On 29/03/2016 12:03, Sergey Fedorov wrote:
>>> >> [...] I would suggest the following solution:
>>> >>  (1) Use 'tb->pc' as an indicator of whether TB is valid; check for it
>>> >>      in cpu_exec() when deciding on whether to patch the last executed
>>> >>      TB or not
>>> >>  (2) Use 'tcg_ctx.tb_ctx.tb_flush_count' to check for translation buffer
>>> >>      flushes; capture it before calling tb_gen_code() and compare to it
>>> >>      afterwards to check if tb_flush() has been called in between
>> > Of course that would work, but it would be slower.  
> What's going to be slower?

Checking tb->pc (or something similar) *and* tb_flush_count in 
tb_find_physical.

> > I think it is
> > unnecessary for two reasons:
> >
> > 1) There are two calls to cpu_exec_nocache.  One exits immediately with
> > "break;", the other always sets "next_tb = 0;".  Therefore it is safe in
> > both cases for cpu_exec_nocache to hijack cpu->tb_invalidated_flag.
> >
> > 2) if it were broken, it would _also_ be broken before these patches
> > because cpu_exec_nocache always runs with tb_lock taken.  
> 
> I can't see how cpu_exec_nocache() always runs with tb_lock taken.

It takes the lock itself. :)

>From Fred's "tcg: protect TBContext with tb_lock", as it is in my mttcg 
branch:

@@ -194,17 +194,23 @@ static void cpu_exec_nocache(CPUState *cpu, int 
max_cycles,
     if (max_cycles > CF_COUNT_MASK)
         max_cycles = CF_COUNT_MASK;
 
+    tb_lock();
     cpu->tb_invalidated_flag = 0;
     tb = tb_gen_code(cpu, orig_tb->pc, orig_tb->cs_base, orig_tb->flags,
                      max_cycles | CF_NOCACHE);
     tb->orig_tb = cpu->tb_invalidated_flag ? NULL : orig_tb;
     cpu->current_tb = tb;
+    tb_unlock();
+
     /* execute the generated code */
     trace_exec_tb_nocache(tb, tb->pc);
     cpu_tb_exec(cpu, tb->tc_ptr);
+
+    tb_lock();
     cpu->current_tb = NULL;
     tb_phys_invalidate(tb, -1);
     tb_free(tb);
+    tb_unlock();
 }
 #endif
 

It takes the lock before resetting tb_invalidated_flag.

cpu_exec_nocache is not used in user-mode emulation, so it's okay if
qemu.git doesn't take the lock yet.  (This kind of misunderstanding
about which code is thread-safe is going to be common until we have
MTTCG.  This was the reason for the patch "cpu-exec: elide more icount
code if CONFIG_USER_ONLY").

> > So I think
> > documenting the assumptions is better than changing them at the same
> > time as doing other changes.
>
> I'm not sure I understand you here exactly, but if implementing my
> proposal, it'd rather be a separate patch/series, I think.

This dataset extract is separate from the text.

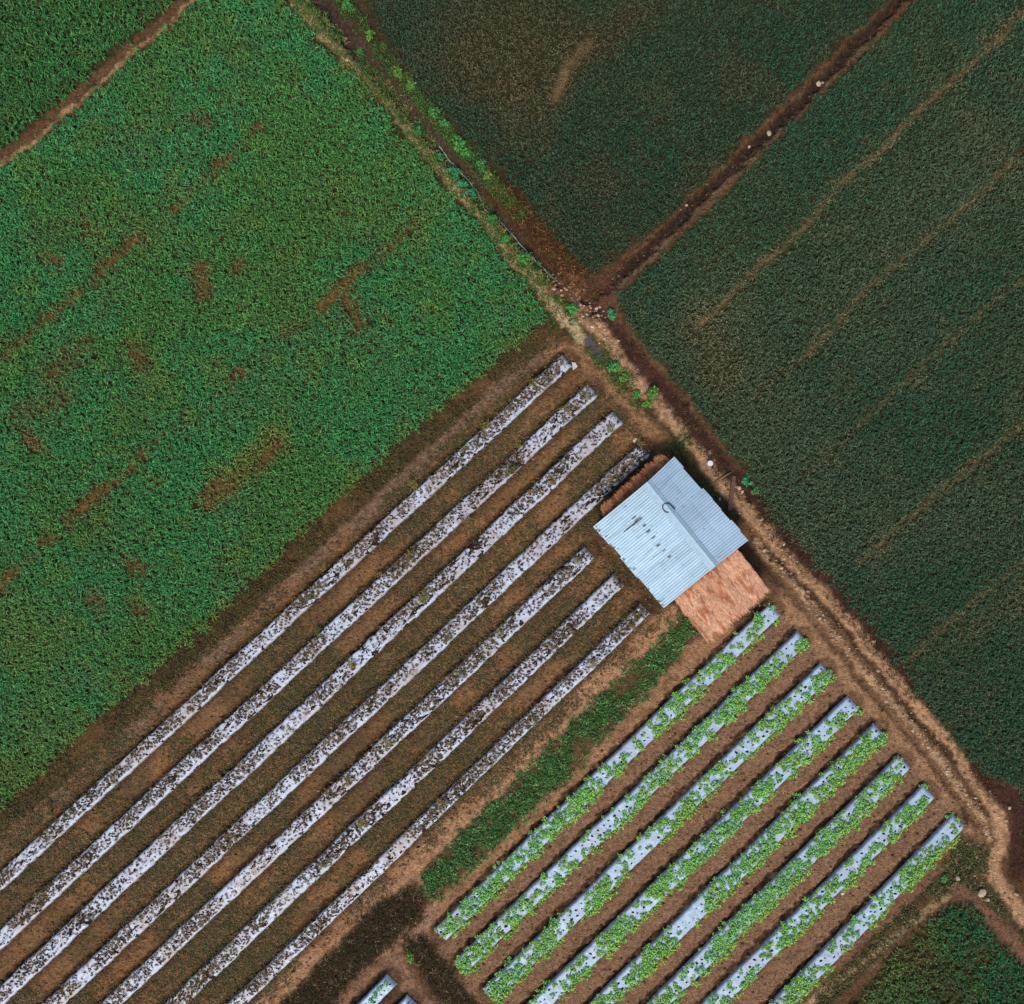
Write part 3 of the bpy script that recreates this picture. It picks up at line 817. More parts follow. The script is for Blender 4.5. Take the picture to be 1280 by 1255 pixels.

Exactly.  For the purpose of these 5 patches, I would just document above
cpu_exec_nocache that callers should ensure that next_tb is zero.

Alternatively, you could add a patch that does

    old_tb_invalidated_flag = cpu->tb_invalidated_flag;
    cpu->tb_invalidated_flag = 0;
    ...
    cpu->tb_invalidated_flag |= old_tb_invalidated_flag;

it could use the single global flag (and then it would be between patch 4
and patch 5) or it could use the CPU-specific one (and then it would be
after patch 5).

However, I think documenting the requirements is fine.

>> > Your observation that tb->pc==-1 is not necessarily safe still holds of
>> > course.  Probably the best thing is an inline that can do one of:
>> >
>> > 1) set cs_base to an invalid value (anything nonzero is enough except on
>> > x86 and SPARC; SPARC can use all-ones)
>> >
>> > 2) sets the flags to an invalid combination (x86 can use all ones)
>> >
>> > 3) sets the PC to an invalid value (no one really needs it)
>
> It's a bit tricky. Does it really worth doing so instead of using a
> separate dedicated flag? Mainly, it should cost one extra compare on TB
> look-up. I suppose it's a kind of trade-off between performance and code
> clarity.

I think a new inline function cpu_make_tb_invalid would not be too tricky.
Just setting "tb->cs_base = -1;" is pretty much obvious for all the targets
that do not use cs_base at all and for SPARC which sets it to a PC (and
thus a multiple of four).  x86 is the odd one out.